That £1.3 billion was not new money. Some £315 million was taken out of a fund for new PE facilities, and the Government passed the bill for 30 new schools on to cash-strapped local authorities. The Government raided the new money from the capital budget while the National Audit Office estimates that it will cost £6.7 billion just to return all school buildings to a satisfactory condition. Newbridge Primary School in Bath has fallen foul of that raid. Children are being taught in buildings with leaky roofs, and they play on playing fields surrounded by crumbling walls.

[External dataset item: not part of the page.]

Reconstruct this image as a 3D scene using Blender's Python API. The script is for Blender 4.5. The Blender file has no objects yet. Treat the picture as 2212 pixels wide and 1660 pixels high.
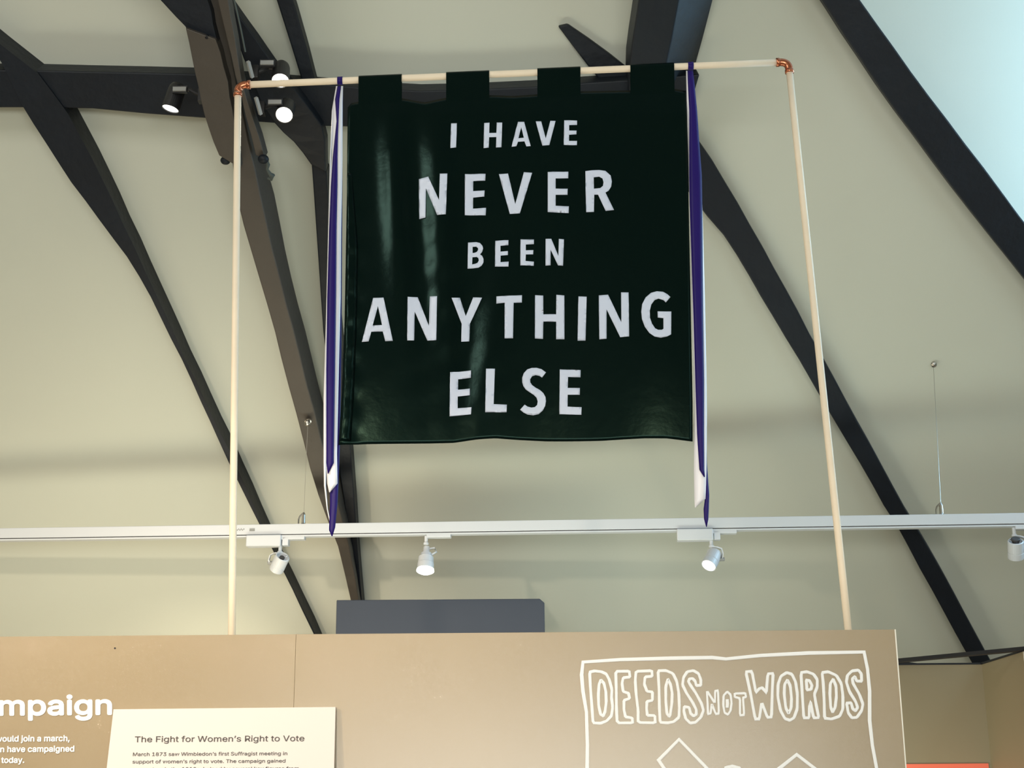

At a meeting I secured with a Minister, the school was told to look for a cheaper ground maintenance contractor.

Meanwhile, the so-called new money did nothing to reverse the real-terms cuts to per-pupil funding between 2015 and 2017. Today, 91% of schools have less money per pupil in real terms than they did in 2015. In my constituency, schools have seen their per-pupil funding cut by £213 in real terms since 2015.

The reason this angers me so much is that our schools funding emergency is a political choice. The latest estimate from the National Education Union is that it would cost about £2.2 billion to bring the main three blocks of the national funding formula back up to 2015 levels. Instead, the Government have spent more than half that money on increasing the higher rate threshold for income tax, so that people like us here in Parliament get a tax cut of more than £500 per year, even though we Lib Dems voted against the tax cuts for ourselves. This just goes to show the very wrong choices that this Government are making. The Liberal Democrats committed to reversing school cuts at the last general election and we will do so again at the next one, but the longer the Government wait, the more teachers and parents will vote with their feet and they will probably do so in the local elections on 2 May.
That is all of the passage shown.